- GOAL
Return every line below in which "scene" appears.

- DATASET SECTION
_ _ _
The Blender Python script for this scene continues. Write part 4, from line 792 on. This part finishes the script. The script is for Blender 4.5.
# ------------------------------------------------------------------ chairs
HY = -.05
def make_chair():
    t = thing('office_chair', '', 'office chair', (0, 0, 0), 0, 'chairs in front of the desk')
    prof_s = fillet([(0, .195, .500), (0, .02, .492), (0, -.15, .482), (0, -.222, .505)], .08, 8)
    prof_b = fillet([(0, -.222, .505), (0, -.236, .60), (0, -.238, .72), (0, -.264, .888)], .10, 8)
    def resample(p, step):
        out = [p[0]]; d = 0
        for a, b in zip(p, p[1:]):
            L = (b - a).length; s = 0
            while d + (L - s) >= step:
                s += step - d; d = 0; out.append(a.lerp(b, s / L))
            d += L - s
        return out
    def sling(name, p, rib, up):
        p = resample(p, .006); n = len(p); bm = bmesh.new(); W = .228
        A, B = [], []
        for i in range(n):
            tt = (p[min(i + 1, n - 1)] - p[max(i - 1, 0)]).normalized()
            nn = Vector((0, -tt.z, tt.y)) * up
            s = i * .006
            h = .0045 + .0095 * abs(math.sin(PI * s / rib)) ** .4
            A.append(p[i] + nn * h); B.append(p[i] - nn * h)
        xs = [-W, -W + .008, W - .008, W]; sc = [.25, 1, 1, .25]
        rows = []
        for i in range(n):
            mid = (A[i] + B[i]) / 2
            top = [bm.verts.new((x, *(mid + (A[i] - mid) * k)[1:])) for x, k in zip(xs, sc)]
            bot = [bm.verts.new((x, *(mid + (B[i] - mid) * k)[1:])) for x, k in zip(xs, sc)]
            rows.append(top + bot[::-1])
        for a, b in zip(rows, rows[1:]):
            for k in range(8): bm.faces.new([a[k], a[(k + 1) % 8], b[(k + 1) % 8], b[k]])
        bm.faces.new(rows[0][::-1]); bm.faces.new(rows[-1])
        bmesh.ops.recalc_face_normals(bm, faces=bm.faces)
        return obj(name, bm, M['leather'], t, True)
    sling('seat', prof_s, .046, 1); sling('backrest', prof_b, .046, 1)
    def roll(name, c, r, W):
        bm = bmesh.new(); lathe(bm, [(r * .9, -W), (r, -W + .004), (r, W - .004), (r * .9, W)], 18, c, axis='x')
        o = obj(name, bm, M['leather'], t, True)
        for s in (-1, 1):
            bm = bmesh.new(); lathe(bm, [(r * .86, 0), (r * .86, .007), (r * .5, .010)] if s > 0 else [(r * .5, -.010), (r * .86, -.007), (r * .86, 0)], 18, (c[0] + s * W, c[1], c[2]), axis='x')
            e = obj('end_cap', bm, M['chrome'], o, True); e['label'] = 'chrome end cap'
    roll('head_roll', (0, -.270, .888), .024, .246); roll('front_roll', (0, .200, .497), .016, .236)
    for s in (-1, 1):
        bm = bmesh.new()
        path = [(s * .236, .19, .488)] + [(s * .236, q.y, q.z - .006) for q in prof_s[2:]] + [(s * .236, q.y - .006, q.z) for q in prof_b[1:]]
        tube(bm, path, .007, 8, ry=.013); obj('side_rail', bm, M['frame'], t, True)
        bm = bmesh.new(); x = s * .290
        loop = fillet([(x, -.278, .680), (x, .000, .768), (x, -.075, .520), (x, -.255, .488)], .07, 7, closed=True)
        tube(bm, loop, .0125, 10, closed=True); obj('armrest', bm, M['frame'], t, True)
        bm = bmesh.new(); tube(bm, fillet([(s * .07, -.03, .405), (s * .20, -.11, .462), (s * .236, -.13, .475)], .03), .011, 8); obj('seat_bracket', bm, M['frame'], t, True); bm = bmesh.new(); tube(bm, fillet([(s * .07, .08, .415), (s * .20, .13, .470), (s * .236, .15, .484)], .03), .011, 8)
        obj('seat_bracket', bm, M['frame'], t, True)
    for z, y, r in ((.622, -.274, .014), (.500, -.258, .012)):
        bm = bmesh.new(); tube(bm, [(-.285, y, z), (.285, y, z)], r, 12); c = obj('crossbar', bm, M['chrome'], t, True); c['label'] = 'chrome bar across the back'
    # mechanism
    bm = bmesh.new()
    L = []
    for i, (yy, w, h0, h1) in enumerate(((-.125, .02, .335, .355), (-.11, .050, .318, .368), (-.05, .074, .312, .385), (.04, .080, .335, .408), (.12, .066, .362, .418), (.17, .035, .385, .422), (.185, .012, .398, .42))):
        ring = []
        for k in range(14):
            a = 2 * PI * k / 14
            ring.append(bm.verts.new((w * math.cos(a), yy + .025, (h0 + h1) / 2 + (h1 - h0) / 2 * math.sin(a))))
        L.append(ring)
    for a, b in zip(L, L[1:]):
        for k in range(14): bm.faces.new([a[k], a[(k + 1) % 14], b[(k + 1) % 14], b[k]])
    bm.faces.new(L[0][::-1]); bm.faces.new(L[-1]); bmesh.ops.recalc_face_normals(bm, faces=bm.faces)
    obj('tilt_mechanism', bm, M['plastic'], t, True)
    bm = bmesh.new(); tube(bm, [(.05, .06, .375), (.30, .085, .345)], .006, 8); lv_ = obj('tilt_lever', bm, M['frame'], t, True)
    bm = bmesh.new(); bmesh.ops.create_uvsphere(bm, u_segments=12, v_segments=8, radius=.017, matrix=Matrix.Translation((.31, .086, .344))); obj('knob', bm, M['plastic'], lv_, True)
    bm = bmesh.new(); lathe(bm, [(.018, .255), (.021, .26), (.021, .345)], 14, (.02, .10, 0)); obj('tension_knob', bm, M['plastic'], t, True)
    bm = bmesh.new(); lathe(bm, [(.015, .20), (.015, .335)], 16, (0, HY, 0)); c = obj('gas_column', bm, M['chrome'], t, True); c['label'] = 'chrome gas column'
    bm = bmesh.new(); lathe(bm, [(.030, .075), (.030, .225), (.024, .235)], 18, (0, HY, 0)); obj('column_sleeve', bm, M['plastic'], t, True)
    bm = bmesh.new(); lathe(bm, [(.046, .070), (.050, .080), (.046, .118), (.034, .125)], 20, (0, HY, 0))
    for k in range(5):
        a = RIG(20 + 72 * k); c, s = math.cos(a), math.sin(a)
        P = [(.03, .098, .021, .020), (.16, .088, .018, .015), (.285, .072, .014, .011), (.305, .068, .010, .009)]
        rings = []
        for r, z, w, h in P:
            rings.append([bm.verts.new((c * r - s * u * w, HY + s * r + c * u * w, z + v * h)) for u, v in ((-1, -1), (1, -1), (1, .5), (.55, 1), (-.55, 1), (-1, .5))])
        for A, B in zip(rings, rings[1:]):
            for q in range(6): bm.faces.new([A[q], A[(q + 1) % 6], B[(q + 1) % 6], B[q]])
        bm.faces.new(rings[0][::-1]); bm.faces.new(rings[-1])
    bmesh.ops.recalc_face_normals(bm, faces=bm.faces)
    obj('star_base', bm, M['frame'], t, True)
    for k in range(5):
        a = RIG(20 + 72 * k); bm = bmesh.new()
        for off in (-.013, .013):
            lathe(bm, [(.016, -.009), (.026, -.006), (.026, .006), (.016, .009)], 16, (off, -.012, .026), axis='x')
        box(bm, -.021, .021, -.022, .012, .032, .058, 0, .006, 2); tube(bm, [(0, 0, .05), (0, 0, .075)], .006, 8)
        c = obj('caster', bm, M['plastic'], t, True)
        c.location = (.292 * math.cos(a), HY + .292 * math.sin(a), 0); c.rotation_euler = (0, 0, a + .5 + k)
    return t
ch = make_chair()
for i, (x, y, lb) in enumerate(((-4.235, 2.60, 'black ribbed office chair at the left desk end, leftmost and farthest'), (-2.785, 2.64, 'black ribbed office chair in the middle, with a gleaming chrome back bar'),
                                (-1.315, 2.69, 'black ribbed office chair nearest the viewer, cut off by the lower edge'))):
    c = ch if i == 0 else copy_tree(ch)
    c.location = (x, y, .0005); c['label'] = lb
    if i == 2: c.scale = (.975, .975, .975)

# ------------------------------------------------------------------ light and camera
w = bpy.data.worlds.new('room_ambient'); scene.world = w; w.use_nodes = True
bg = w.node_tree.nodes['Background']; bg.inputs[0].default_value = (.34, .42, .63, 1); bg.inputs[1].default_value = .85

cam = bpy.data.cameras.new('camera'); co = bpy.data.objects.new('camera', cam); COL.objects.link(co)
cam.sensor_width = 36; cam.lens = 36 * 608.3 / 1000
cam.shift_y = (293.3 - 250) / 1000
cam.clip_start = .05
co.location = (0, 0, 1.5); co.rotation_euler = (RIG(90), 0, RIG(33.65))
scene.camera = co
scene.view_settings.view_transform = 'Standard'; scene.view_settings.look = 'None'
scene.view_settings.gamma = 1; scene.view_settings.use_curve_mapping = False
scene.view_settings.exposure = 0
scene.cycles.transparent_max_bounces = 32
_ _ _
- FINISHED EXERCISE
The Blender Python script for this scene continues. Write part 4, from line 792 on. This part finishes the script. The script is for Blender 4.5.
w = bpy.data.worlds.new('room_ambient'); scene.world = w; w.use_nodes = True
scene.camera = co
scene.view_settings.view_transform = 'Standard'; scene.view_settings.look = 'None'
scene.view_settings.gamma = 1; scene.view_settings.use_curve_mapping = False
scene.view_settings.exposure = 0
scene.cycles.transparent_max_bounces = 32